137 Ark. 414 | Ark. | 1919
(after stating the facts). It is claimed by counsel for the appellant that the memorandum signed by J ones is not sufficient to take the case out of the statute of frauds and that it is not enforceable. Our statute of frauds provides that no action shall be brought to charge any person upon any contract for the sale of lands or any interest in or concerning them unless the agreement, promise, or contract upon which such action shall be brought, or some memorandum or note thereof, be made in writing and signed by the party to be charged therewith. Kirby’s Digest, section 3654.

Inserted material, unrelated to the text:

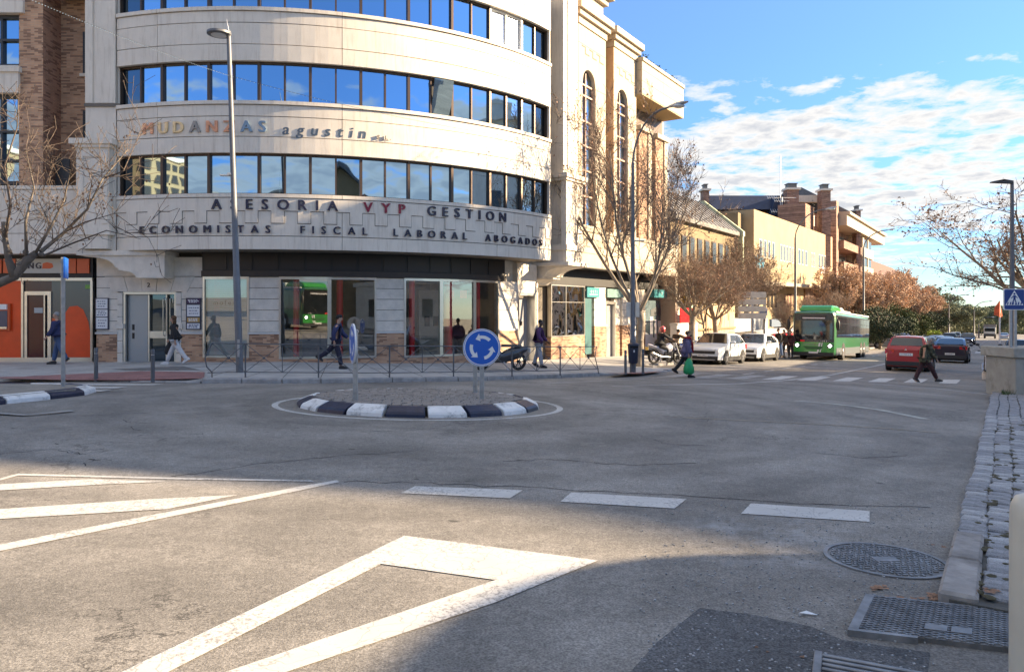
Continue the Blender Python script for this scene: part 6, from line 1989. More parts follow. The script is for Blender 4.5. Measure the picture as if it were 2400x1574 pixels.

It will be noted that the statute does not require that the contract itself shall be reduced to writing and signed by tbe parties thereto. It is sufficient if there be a memorandum of the contract signed by the party to be charged. The great weight of authority is that the words, “the party to be charged,” refer not to “the party to be charged” with the contract, but to “the party to be charged” in the action, that is, the defendant. And the fact that the plaintiff has not signed the memorandum does not affect his right to maintain the action. Ullsperger v. Meyer (Ill), 3 A. & E. Ann. Cas. 1032, and note at 1036. See also Flegel v. Dowling (Ore.), 19 A. & E. Ann. Cas. 1159, and Western Timber Co. v. Kalama River Lumber Co. (Wash.), 7 A. & E, Ann. Cas. 667, 6 L. R. A. (N. S.) 397, and case note. One of the reasons usually given for this exception is that by resorting to a suit for specific performance, the party who did not sign, adopts the agreement and renders it obligatory upon himself. Our court has adopted the rule that a verbal acceptance of a written offer to sell land is sufficient to constitute a binding agreement on which to charge the person by whom the memorandum is signed. If the memorandum is otherwise sufficient when it is assented to by the purchaser, the contract is consummated by the meeting of the minds of the two parties, and the evidence to make it valid is supplied by the signature of the parties sought to be charged. Vance v. Newman, 72 Ark. 359, and Meyer v. Jenkins, 80 Ark. 209. The language of the writing in the present case shows that it was a contract for the sale of the land, and that it was intended to be mutually binding upon both parties. It recites the fact that Jones had agreed to sell to the school district four acres of land at $100 per acre; that the agreement was conditioned on the vote of the district to move the school building to the location. The school district voted to remove the school house to the location and the directors notified Jones of the district’s acceptance of the contract. This, under the authorities above cited, made it a valid and binding- agreement between the parties, and the court below was right in so holding.
Again, it is objected that tbe notice of the annual school meeting was not given in conformity with section 7629 of Kirby’s Digest. The objection is that the notice did not contain a description of the site to be purchased, nor from whom it was to be purchased, and that, therefore, the election was void. We do not think the objection is tenable. The notice plainly stated that a vote was to be taken for a building site for the school house. This was sufficient. It' was also shown that the voters knew that the land was to be purchased from Jones.
Finally, objection is made to the action of the court because Jones had mortgaged the tract of land of which the four acres was a part. The mortgagee was not made a party to this suit, and his interests are not affected thereby. Hence there is nothing in this objection.
It follows that the decree will be affirmed.